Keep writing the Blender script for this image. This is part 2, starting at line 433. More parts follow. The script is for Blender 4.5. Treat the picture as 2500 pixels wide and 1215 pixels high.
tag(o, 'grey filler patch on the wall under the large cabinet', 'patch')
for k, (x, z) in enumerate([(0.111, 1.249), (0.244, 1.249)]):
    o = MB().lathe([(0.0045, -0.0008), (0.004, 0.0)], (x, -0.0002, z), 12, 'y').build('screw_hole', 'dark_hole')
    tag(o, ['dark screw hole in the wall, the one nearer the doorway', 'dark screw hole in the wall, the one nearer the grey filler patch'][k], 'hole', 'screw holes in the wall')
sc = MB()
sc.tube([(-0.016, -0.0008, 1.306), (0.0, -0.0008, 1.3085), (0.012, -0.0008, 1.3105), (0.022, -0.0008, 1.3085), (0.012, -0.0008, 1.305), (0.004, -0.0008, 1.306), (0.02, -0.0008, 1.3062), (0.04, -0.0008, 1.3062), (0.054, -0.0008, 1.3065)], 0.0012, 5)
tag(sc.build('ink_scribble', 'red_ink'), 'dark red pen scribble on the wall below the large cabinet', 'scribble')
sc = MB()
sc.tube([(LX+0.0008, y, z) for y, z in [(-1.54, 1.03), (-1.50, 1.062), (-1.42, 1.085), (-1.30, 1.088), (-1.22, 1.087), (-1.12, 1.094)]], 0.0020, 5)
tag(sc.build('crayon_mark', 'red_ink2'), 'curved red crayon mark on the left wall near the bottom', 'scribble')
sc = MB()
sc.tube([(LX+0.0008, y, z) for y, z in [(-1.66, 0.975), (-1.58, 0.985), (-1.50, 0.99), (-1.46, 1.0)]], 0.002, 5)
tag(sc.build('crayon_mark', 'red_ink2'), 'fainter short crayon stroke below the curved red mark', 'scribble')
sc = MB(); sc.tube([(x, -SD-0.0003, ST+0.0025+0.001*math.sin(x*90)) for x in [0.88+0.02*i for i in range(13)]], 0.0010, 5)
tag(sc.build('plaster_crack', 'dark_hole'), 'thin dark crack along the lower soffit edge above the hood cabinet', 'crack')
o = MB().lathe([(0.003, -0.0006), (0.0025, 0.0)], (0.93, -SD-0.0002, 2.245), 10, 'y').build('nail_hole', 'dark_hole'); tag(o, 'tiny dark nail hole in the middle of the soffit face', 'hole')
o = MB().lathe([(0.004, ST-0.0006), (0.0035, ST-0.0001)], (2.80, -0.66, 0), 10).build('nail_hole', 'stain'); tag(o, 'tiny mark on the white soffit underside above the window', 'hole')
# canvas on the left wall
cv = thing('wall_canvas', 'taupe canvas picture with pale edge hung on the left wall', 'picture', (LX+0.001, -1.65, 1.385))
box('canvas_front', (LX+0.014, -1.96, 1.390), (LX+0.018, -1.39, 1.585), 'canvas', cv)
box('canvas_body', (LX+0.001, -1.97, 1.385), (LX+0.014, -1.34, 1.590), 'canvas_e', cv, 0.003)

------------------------

### Task to carry out
Your task is to reproduce the whole listing exactly.

### Complete output
Keep writing the Blender script for this image. This is part 2, starting at line 433. More parts follow. The script is for Blender 4.5. Treat the picture as 2500 pixels wide and 1215 pixels high.
tag(o, 'grey filler patch on the wall under the large cabinet', 'patch')
for k, (x, z) in enumerate([(0.111, 1.249), (0.244, 1.249)]):
    o = MB().lathe([(0.0045, -0.0008), (0.004, 0.0)], (x, -0.0002, z), 12, 'y').build('screw_hole', 'dark_hole')
    tag(o, ['dark screw hole in the wall, the one nearer the doorway', 'dark screw hole in the wall, the one nearer the grey filler patch'][k], 'hole', 'screw holes in the wall')
sc = MB()
sc.tube([(-0.016, -0.0008, 1.306), (0.0, -0.0008, 1.3085), (0.012, -0.0008, 1.3105), (0.022, -0.0008, 1.3085), (0.012, -0.0008, 1.305), (0.004, -0.0008, 1.306), (0.02, -0.0008, 1.3062), (0.04, -0.0008, 1.3062), (0.054, -0.0008, 1.3065)], 0.0012, 5)
tag(sc.build('ink_scribble', 'red_ink'), 'dark red pen scribble on the wall below the large cabinet', 'scribble')
sc = MB()
sc.tube([(LX+0.0008, y, z) for y, z in [(-1.54, 1.03), (-1.50, 1.062), (-1.42, 1.085), (-1.30, 1.088), (-1.22, 1.087), (-1.12, 1.094)]], 0.0020, 5)
tag(sc.build('crayon_mark', 'red_ink2'), 'curved red crayon mark on the left wall near the bottom', 'scribble')
sc = MB()
sc.tube([(LX+0.0008, y, z) for y, z in [(-1.66, 0.975), (-1.58, 0.985), (-1.50, 0.99), (-1.46, 1.0)]], 0.002, 5)
tag(sc.build('crayon_mark', 'red_ink2'), 'fainter short crayon stroke below the curved red mark', 'scribble')
sc = MB(); sc.tube([(x, -SD-0.0003, ST+0.0025+0.001*math.sin(x*90)) for x in [0.88+0.02*i for i in range(13)]], 0.0010, 5)
tag(sc.build('plaster_crack', 'dark_hole'), 'thin dark crack along the lower soffit edge above the hood cabinet', 'crack')
o = MB().lathe([(0.003, -0.0006), (0.0025, 0.0)], (0.93, -SD-0.0002, 2.245), 10, 'y').build('nail_hole', 'dark_hole'); tag(o, 'tiny dark nail hole in the middle of the soffit face', 'hole')
o = MB().lathe([(0.004, ST-0.0006), (0.0035, ST-0.0001)], (2.80, -0.66, 0), 10).build('nail_hole', 'stain'); tag(o, 'tiny mark on the white soffit underside above the window', 'hole')
# canvas on the left wall
cv = thing('wall_canvas', 'taupe canvas picture with pale edge hung on the left wall', 'picture', (LX+0.001, -1.65, 1.385))
box('canvas_front', (LX+0.014, -1.96, 1.390), (LX+0.018, -1.39, 1.585), 'canvas', cv)
box('canvas_body', (LX+0.001, -1.97, 1.385), (LX+0.014, -1.34, 1.590), 'canvas_e', cv, 0.003)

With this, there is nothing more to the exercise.